El ser humano está condicionado por el aprendizaje. Podemos decir que está condenado a hacerlo y en ello, paradójicamente, está siempre su salvación. Desde que nacemos aprendemos, desde que nacemos estamos sometidos a la inevitabilidad del aprendizaje, aunque muchas veces la obviemos, la ignoremos, la menospreciemos y la eludamos.
Es decir que toda acción humana se puede aprender y, por consiguiente, se puede enseñar, es más, se hace: de un modo u otro, bien o mal, con intención o sin intención, con sentimientos positivos o negativos, etcétera.
Enseñar, decía Paulo Freyre, “no es transferir conocimientos, sino crear las posibilidades para su propia producción o su construcción”. En este sentido, no sólo se puede enseñar a amar, sino que lo hacemos inexorablemente. Creamos permanentemente condiciones donde el otro desarrolla sus conocimientos, sus habilidades, sus actitudes, su intencionalidad, sus certezas y muchas cosas.
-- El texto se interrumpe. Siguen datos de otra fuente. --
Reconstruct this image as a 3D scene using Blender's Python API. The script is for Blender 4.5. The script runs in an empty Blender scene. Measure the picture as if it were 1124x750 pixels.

Amar no es otra cosa que poner en acción un sentimiento que nos cuesta mucho definir. Hemos intentando en algunas otras entradas sugerir pistas de definición. Una acción que se puede aprender. Esto es lo que pretende hacer la educación sexual integral, como está propuesta y como defiendo. Educar sexualmente a alguien, pensando en su sexualidad, implica necesariamente darle la mayor cantidad de herramientas, de habilidades, de conocimientos, de posibilidades para que el sentimiento que pueda albergar sea más fácil para aparecer.
Siempre están los prodigios que puedan aprender algo sin tanto esfuerzo, que pueden saberlo, digamos, de forma innata, casi. Pero el común de los mortales necesitamos aprender y aprender exige que nos enseñen.
¡Si!, podemos enseñar a amar; no a que el amor aparezca. El sentimiento no se enseña, pero si se puede enseñar a desarrollar condiciones para que seamos capaces de reconocerlo y no menospreciarlo, de expresarlo mejor cuando queramos, a que se desarrolle de manera más plena cuando lo deseemos, a que se cuide positivamente, a que se nutra de energías positivas cuando lo vivamos y a que se exteriorice de manera creativa cuando lo dispongamos. Aprender a amar, enseñar a amar es, sin dudas, un acto creativo en toda su amplitud.
Eso es una de las tareas de la educación sexual integral, tal como lo pensamos, la definimos y la sentimos: crear condiciones para que la felicidad sea posible a partir de un ser humano sexuado, sexualizado y libre. Pleno de posibilidades, rodeados de limitaciones y atravesado por el deseo, el placer y los sentimientos.